Date of Award

2015

Document Type

Thesis

Degree Name

Master of Arts (MA)

Department

English

Committee Chair

Anna M. Foy

Committee Member

Joseph Taylor

Committee Member

Chad Thomas

Subject(s)

John Cleland (1709-1789)--Memoirs of a woman of pleasure--History and criticism, English erotic stories--History and criticism, Feminist theory, Pornography--Social aspects, Rape

Abstract

This work posits that Memoirs, although often viewed as simple pornography, pointedly reveals the failings of eighteenth-century rape law to protect women. Cleland’s sex scenes not only titillate his readers, but also represent the markers of consent, force, and penetration typical of common law. Fanny Hill describes the victim’s ability to make utterance and the volume of each sound, mirroring the common law’s need for women to demonstrate active resistance by crying out.

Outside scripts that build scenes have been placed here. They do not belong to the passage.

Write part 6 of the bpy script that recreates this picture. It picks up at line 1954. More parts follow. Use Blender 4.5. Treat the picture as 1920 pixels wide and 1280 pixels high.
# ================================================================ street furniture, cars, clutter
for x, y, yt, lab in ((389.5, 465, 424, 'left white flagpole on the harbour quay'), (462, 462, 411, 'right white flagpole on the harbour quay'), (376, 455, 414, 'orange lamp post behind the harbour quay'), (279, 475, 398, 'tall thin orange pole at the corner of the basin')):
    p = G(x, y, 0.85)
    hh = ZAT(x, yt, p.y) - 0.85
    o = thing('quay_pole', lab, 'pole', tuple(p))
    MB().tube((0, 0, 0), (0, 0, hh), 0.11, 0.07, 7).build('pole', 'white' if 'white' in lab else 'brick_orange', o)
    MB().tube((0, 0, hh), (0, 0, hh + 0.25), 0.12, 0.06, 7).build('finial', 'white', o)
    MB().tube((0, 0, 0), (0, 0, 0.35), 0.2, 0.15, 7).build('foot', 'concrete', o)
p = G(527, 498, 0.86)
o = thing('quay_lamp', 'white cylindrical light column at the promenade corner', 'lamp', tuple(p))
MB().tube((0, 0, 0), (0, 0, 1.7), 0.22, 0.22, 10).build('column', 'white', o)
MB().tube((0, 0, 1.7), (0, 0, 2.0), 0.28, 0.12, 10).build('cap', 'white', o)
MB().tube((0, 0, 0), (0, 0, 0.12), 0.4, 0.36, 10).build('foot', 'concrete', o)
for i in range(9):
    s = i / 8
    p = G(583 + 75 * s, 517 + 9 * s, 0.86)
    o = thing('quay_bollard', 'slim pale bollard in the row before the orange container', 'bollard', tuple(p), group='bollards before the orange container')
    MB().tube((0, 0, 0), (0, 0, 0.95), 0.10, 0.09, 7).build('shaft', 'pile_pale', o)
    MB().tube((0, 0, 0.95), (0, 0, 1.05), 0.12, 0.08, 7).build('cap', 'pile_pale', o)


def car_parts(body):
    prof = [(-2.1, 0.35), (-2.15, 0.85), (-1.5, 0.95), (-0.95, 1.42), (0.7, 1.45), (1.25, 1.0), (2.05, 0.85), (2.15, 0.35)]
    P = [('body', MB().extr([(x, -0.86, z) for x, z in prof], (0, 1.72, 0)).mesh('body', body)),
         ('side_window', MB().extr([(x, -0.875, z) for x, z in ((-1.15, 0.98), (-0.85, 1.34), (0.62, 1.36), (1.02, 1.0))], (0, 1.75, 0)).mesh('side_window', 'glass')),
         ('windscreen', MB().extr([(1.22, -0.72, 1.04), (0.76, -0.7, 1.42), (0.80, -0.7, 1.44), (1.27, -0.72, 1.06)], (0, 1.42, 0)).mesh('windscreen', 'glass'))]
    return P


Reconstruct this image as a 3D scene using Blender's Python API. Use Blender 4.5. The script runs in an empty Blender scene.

Thus, Cleland troubles the prevalent eighteenth-century notion of silence as consent. Furthermore, I argue that Cleland ties a woman’s ability to resist actively sexual advances, through utterance, to her perception of self-ownership, because a woman must own her body to claim a right to her own sexual agency. Sexual agency gives Fanny Hill the ability to enter into marriage as an equal to her male partner, Charles.